**TO DO**:
Reproduce the whole listing, character for character.

**DATASET EXCERPT**:
------------------------

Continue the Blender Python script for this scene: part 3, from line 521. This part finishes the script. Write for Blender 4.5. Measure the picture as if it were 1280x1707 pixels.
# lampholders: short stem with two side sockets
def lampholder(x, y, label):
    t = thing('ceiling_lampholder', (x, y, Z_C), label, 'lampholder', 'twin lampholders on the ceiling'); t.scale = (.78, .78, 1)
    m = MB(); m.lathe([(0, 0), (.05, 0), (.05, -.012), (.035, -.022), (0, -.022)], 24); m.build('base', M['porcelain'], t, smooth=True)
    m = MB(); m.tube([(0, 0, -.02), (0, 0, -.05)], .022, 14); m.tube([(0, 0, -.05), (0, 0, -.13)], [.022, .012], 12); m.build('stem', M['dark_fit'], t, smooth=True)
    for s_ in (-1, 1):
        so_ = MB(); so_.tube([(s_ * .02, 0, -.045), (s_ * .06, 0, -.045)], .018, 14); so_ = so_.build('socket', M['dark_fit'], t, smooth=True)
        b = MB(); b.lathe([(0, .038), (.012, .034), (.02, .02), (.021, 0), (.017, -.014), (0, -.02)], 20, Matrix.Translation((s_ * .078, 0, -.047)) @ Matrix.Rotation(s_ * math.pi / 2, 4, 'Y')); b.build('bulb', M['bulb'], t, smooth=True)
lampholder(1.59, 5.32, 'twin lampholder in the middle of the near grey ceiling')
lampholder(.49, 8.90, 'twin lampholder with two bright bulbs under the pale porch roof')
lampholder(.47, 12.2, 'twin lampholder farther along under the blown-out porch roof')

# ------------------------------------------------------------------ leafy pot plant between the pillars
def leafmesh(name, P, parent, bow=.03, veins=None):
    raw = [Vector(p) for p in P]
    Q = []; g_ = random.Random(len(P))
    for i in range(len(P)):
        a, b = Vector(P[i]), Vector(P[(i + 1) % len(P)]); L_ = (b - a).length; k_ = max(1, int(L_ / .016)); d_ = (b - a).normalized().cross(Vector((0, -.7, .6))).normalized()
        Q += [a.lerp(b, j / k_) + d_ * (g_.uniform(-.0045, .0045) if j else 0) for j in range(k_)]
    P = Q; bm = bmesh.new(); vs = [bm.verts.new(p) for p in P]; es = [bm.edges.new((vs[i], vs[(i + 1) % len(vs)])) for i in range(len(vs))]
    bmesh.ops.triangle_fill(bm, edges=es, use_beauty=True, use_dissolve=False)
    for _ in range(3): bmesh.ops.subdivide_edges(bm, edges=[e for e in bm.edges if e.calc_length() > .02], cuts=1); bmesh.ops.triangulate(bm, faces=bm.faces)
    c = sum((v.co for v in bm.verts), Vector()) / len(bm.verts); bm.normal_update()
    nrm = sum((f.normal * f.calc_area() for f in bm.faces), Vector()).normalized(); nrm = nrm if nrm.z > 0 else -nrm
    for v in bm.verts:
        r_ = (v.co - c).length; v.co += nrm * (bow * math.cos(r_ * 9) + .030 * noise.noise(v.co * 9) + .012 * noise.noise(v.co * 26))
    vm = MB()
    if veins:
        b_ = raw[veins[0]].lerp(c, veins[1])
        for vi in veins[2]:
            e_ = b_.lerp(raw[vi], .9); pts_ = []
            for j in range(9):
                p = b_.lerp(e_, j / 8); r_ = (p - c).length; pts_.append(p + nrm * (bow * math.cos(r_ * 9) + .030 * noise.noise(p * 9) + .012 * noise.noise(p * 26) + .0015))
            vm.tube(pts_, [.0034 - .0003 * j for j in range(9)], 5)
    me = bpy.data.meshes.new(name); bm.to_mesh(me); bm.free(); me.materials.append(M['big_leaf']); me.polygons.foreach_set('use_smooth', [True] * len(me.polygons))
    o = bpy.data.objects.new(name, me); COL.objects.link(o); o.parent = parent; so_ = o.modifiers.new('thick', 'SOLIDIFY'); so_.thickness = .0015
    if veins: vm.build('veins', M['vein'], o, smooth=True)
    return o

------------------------

**CORRECT OUTPUT**:
Continue the Blender Python script for this scene: part 3, from line 521. This part finishes the script. Write for Blender 4.5. Measure the picture as if it were 1280x1707 pixels.
# lampholders: short stem with two side sockets
def lampholder(x, y, label):
    t = thing('ceiling_lampholder', (x, y, Z_C), label, 'lampholder', 'twin lampholders on the ceiling'); t.scale = (.78, .78, 1)
    m = MB(); m.lathe([(0, 0), (.05, 0), (.05, -.012), (.035, -.022), (0, -.022)], 24); m.build('base', M['porcelain'], t, smooth=True)
    m = MB(); m.tube([(0, 0, -.02), (0, 0, -.05)], .022, 14); m.tube([(0, 0, -.05), (0, 0, -.13)], [.022, .012], 12); m.build('stem', M['dark_fit'], t, smooth=True)
    for s_ in (-1, 1):
        so_ = MB(); so_.tube([(s_ * .02, 0, -.045), (s_ * .06, 0, -.045)], .018, 14); so_ = so_.build('socket', M['dark_fit'], t, smooth=True)
        b = MB(); b.lathe([(0, .038), (.012, .034), (.02, .02), (.021, 0), (.017, -.014), (0, -.02)], 20, Matrix.Translation((s_ * .078, 0, -.047)) @ Matrix.Rotation(s_ * math.pi / 2, 4, 'Y')); b.build('bulb', M['bulb'], t, smooth=True)
lampholder(1.59, 5.32, 'twin lampholder in the middle of the near grey ceiling')
lampholder(.49, 8.90, 'twin lampholder with two bright bulbs under the pale porch roof')
lampholder(.47, 12.2, 'twin lampholder farther along under the blown-out porch roof')

# ------------------------------------------------------------------ leafy pot plant between the pillars
def leafmesh(name, P, parent, bow=.03, veins=None):
    raw = [Vector(p) for p in P]
    Q = []; g_ = random.Random(len(P))
    for i in range(len(P)):
        a, b = Vector(P[i]), Vector(P[(i + 1) % len(P)]); L_ = (b - a).length; k_ = max(1, int(L_ / .016)); d_ = (b - a).normalized().cross(Vector((0, -.7, .6))).normalized()
        Q += [a.lerp(b, j / k_) + d_ * (g_.uniform(-.0045, .0045) if j else 0) for j in range(k_)]
    P = Q; bm = bmesh.new(); vs = [bm.verts.new(p) for p in P]; es = [bm.edges.new((vs[i], vs[(i + 1) % len(vs)])) for i in range(len(vs))]
    bmesh.ops.triangle_fill(bm, edges=es, use_beauty=True, use_dissolve=False)
    for _ in range(3): bmesh.ops.subdivide_edges(bm, edges=[e for e in bm.edges if e.calc_length() > .02], cuts=1); bmesh.ops.triangulate(bm, faces=bm.faces)
    c = sum((v.co for v in bm.verts), Vector()) / len(bm.verts); bm.normal_update()
    nrm = sum((f.normal * f.calc_area() for f in bm.faces), Vector()).normalized(); nrm = nrm if nrm.z > 0 else -nrm
    for v in bm.verts:
        r_ = (v.co - c).length; v.co += nrm * (bow * math.cos(r_ * 9) + .030 * noise.noise(v.co * 9) + .012 * noise.noise(v.co * 26))
    vm = MB()
    if veins:
        b_ = raw[veins[0]].lerp(c, veins[1])
        for vi in veins[2]:
            e_ = b_.lerp(raw[vi], .9); pts_ = []
            for j in range(9):
                p = b_.lerp(e_, j / 8); r_ = (p - c).length; pts_.append(p + nrm * (bow * math.cos(r_ * 9) + .030 * noise.noise(p * 9) + .012 * noise.noise(p * 26) + .0015))
            vm.tube(pts_, [.0034 - .0003 * j for j in range(9)], 5)
    me = bpy.data.meshes.new(name); bm.to_mesh(me); bm.free(); me.materials.append(M['big_leaf']); me.polygons.foreach_set('use_smooth', [True] * len(me.polygons))
    o = bpy.data.objects.new(name, me); COL.objects.link(o); o.parent = parent; so_ = o.modifiers.new('thick', 'SOLIDIFY'); so_.thickness = .0015
    if veins: vm.build('veins', M['vein'], o, smooth=True)
    return o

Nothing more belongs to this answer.